Mr. Fletcher, you’re starting to sound a lot like Joe Oliver, the minister of the environment, who seems to think its a terrible thing if some environmental groups receive some of their funding from U.S sources and yet seem to feel it’s just fine that the tar sands are supported in large amounts by China and other foreign interests. China has very low environmental standards and a horrible human-rights record. Why are we wanting and willing to sell raw, unrefined bitumen to them?

I’m glad you admit there are legitimate arguments against the Northern Gateway Project. I resent you calling it a “hippy-fantasy tanker moratorium.” I am not a hippy.

I am opposed to this project because of the huge environmental risks.

First Nations and others who live along the route of the gateway project have a democratic right to voice their opinions and concerns about it. For all the species who live and make their home in the areas concerned, we need to speak for them.

I think that we seriously, as a nation and planet, need to really look at shifting away from fossil fuels to alternative forms of energy.

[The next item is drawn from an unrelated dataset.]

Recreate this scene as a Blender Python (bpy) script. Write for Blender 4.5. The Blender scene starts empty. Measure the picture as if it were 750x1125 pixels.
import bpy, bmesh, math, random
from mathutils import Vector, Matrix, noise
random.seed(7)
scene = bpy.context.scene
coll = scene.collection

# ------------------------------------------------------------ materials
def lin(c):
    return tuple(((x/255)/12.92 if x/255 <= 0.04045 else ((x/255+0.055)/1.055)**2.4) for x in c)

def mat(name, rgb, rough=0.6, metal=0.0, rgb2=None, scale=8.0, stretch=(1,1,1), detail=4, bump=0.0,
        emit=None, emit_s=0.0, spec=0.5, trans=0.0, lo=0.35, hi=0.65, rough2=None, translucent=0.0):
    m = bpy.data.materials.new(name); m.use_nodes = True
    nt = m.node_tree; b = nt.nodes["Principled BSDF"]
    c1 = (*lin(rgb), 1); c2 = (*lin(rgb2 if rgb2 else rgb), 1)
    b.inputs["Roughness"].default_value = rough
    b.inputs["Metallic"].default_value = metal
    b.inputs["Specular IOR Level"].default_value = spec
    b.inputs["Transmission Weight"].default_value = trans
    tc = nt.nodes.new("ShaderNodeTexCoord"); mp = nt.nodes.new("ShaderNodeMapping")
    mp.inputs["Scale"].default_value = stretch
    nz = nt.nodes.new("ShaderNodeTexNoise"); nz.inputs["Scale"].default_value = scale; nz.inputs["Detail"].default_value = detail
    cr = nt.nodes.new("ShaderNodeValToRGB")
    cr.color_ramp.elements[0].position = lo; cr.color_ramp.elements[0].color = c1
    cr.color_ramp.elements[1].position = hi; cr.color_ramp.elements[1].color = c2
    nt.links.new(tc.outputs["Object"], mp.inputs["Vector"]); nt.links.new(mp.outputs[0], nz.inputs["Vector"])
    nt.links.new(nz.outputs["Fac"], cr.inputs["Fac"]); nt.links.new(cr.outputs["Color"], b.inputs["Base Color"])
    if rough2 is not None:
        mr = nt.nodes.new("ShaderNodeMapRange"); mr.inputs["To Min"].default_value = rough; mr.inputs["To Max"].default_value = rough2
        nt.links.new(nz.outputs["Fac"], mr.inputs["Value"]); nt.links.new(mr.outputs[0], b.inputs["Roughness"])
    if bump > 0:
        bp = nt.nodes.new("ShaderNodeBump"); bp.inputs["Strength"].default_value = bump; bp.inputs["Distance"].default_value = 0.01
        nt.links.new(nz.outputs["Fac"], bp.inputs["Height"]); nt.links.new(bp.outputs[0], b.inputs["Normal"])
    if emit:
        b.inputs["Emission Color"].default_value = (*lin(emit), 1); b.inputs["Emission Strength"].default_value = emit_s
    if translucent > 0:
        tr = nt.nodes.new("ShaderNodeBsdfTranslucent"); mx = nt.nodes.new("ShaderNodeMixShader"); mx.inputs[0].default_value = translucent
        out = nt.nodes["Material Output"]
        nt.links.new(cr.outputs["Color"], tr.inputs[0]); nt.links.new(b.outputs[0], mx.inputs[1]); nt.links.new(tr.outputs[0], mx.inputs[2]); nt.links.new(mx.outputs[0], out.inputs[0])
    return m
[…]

Governments, both federal and provincial, need to pay more than just lip service to climate change initiatives – they need to direct more actual money to making this shift a reality.

Our children and grandchildren have the right to grow up in a cleaner environment not surrounded by an oil driven agenda where the huge oil companies make almost all the money and we, the people, take all the risk. The jobs that will be created with this project are not worth the risk.